:: What you are asked to do ::
Return all of the lines below exactly as they are.

:: Data extract ::

────────────────────────────────────────

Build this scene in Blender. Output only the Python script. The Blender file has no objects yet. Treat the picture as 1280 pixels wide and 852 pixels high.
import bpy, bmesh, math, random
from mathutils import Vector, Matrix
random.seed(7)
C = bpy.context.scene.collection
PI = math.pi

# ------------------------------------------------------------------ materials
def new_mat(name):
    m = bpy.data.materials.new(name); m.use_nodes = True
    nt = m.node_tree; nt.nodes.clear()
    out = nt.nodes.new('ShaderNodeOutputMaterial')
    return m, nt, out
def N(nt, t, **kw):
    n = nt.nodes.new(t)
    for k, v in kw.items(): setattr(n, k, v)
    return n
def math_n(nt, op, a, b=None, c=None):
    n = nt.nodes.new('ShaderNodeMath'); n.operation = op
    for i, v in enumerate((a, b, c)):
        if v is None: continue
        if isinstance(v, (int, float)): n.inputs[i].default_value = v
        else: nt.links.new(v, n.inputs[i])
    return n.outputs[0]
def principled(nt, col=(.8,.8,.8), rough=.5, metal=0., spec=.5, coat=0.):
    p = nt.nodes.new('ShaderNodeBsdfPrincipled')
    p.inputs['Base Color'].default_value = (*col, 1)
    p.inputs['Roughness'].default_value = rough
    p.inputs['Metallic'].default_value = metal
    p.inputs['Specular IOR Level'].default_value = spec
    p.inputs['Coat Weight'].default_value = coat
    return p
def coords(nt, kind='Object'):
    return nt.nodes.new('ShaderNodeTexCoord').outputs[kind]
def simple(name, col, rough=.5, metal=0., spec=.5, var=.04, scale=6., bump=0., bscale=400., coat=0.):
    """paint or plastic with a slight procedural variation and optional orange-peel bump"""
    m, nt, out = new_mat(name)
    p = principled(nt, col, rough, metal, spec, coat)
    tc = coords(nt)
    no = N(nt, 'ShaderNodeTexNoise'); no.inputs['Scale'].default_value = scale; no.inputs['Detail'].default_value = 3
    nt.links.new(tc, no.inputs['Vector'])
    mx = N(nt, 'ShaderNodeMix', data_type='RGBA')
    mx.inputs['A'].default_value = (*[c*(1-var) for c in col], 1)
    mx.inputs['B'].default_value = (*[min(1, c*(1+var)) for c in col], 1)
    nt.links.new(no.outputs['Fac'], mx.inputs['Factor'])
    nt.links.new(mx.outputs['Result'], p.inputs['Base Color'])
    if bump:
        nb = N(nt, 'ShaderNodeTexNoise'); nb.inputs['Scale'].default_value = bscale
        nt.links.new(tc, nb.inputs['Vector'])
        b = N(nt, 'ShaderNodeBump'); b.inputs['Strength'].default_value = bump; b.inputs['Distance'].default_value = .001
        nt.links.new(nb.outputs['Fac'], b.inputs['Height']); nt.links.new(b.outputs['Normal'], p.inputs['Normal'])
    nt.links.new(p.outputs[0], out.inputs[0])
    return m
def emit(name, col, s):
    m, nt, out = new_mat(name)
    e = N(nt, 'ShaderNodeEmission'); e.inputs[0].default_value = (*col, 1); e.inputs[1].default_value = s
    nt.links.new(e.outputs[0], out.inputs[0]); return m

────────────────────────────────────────

:: Written answer ::
Build this scene in Blender. Output only the Python script. The Blender file has no objects yet. Treat the picture as 1280 pixels wide and 852 pixels high.
import bpy, bmesh, math, random
from mathutils import Vector, Matrix
random.seed(7)
C = bpy.context.scene.collection
PI = math.pi

# ------------------------------------------------------------------ materials
def new_mat(name):
    m = bpy.data.materials.new(name); m.use_nodes = True
    nt = m.node_tree; nt.nodes.clear()
    out = nt.nodes.new('ShaderNodeOutputMaterial')
    return m, nt, out
def N(nt, t, **kw):
    n = nt.nodes.new(t)
    for k, v in kw.items(): setattr(n, k, v)
    return n
def math_n(nt, op, a, b=None, c=None):
    n = nt.nodes.new('ShaderNodeMath'); n.operation = op
    for i, v in enumerate((a, b, c)):
        if v is None: continue
        if isinstance(v, (int, float)): n.inputs[i].default_value = v
        else: nt.links.new(v, n.inputs[i])
    return n.outputs[0]
def principled(nt, col=(.8,.8,.8), rough=.5, metal=0., spec=.5, coat=0.):
    p = nt.nodes.new('ShaderNodeBsdfPrincipled')
    p.inputs['Base Color'].default_value = (*col, 1)
    p.inputs['Roughness'].default_value = rough
    p.inputs['Metallic'].default_value = metal
    p.inputs['Specular IOR Level'].default_value = spec
    p.inputs['Coat Weight'].default_value = coat
    return p
def coords(nt, kind='Object'):
    return nt.nodes.new('ShaderNodeTexCoord').outputs[kind]
def simple(name, col, rough=.5, metal=0., spec=.5, var=.04, scale=6., bump=0., bscale=400., coat=0.):
    """paint or plastic with a slight procedural variation and optional orange-peel bump"""
    m, nt, out = new_mat(name)
    p = principled(nt, col, rough, metal, spec, coat)
    tc = coords(nt)
    no = N(nt, 'ShaderNodeTexNoise'); no.inputs['Scale'].default_value = scale; no.inputs['Detail'].default_value = 3
    nt.links.new(tc, no.inputs['Vector'])
    mx = N(nt, 'ShaderNodeMix', data_type='RGBA')
    mx.inputs['A'].default_value = (*[c*(1-var) for c in col], 1)
    mx.inputs['B'].default_value = (*[min(1, c*(1+var)) for c in col], 1)
    nt.links.new(no.outputs['Fac'], mx.inputs['Factor'])
    nt.links.new(mx.outputs['Result'], p.inputs['Base Color'])
    if bump:
        nb = N(nt, 'ShaderNodeTexNoise'); nb.inputs['Scale'].default_value = bscale
        nt.links.new(tc, nb.inputs['Vector'])
        b = N(nt, 'ShaderNodeBump'); b.inputs['Strength'].default_value = bump; b.inputs['Distance'].default_value = .001
        nt.links.new(nb.outputs['Fac'], b.inputs['Height']); nt.links.new(b.outputs['Normal'], p.inputs['Normal'])
    nt.links.new(p.outputs[0], out.inputs[0])
    return m
def emit(name, col, s):
    m, nt, out = new_mat(name)
    e = N(nt, 'ShaderNodeEmission'); e.inputs[0].default_value = (*col, 1); e.inputs[1].default_value = s
    nt.links.new(e.outputs[0], out.inputs[0]); return m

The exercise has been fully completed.